Disclosure, I commited all but one of these, once. That bumper sticker thing's too much like work. I plan to commit a couple of them again. More on that. I agree with most points; absolutism on any side of a debate makes my agent orange act up. Alot of folk become jaded and disconnect, "Oh, they're all crooked. Politics are fixed. It's all a left/right/fung shui conspiracy. They'd rather b1tch about other people's decisions than pick a side and run the risk of being wrong. So, I'll debate vigorously (without the derisive name calling 'cause, you know, I paid for that education, might as well use it) and I do believe walks/looks/legislates/quacks is a duck. And I'll take the chance of being wrong. There are worse things--the Buchanan example is $$ for that.
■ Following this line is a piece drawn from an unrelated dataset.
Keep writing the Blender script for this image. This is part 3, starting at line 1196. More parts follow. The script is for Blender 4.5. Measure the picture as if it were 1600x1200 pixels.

When the debate stopped the shooting started.

overmatt
overmatt

Hahahaha I heard that coal guy too, when he came out with that Hussain line I burst out laughing in my car. One of the funniest (and saddest) things Ive heard all year

Anse
Anse

I have a Facebook friend who "liked" Texans for Lawsuit Reform. A couple of weeks later I noticed that she also "liked" another page called "Stop TLR"--TLR meaning Texans for Lawsuit Reform. No, I'm not FB friends with Helena Brown. There are many  preposterously ignorant people in this country, and they vote.

Creg Lovett
Creg Lovett

I wish you would hurry up and write another book

Corey Deiterman
Corey Deiterman

I personally am extremely weary of the Nazi comparisons to everything under the sun. Not just even Presidents, it comes up about EVERYTHING. People can't leave it alone.

seabroke
seabroke

I'm guessing you are batting for the team that has not helped the economy...

katydidknot
katydidknot

This is a good one!The thing I've noticed about political nuts is this:

 

EVERYTHING "proves" what they've been saying all along!

 

Every single news story about anything. Be it a car accident, a bank robbery, or a movie that didn't do well, "this is where liberalism/conservatism/communism has gotten us. This is their plan!"

 

And I don't want to hear about it. If your burger tasted bad or your shoes didn't hold up like you expected, I don't want to hear how it is the fault of your perceived political opponents. 

H_e_x
H_e_x

 @seabroke When was the last "team" that helped the economy?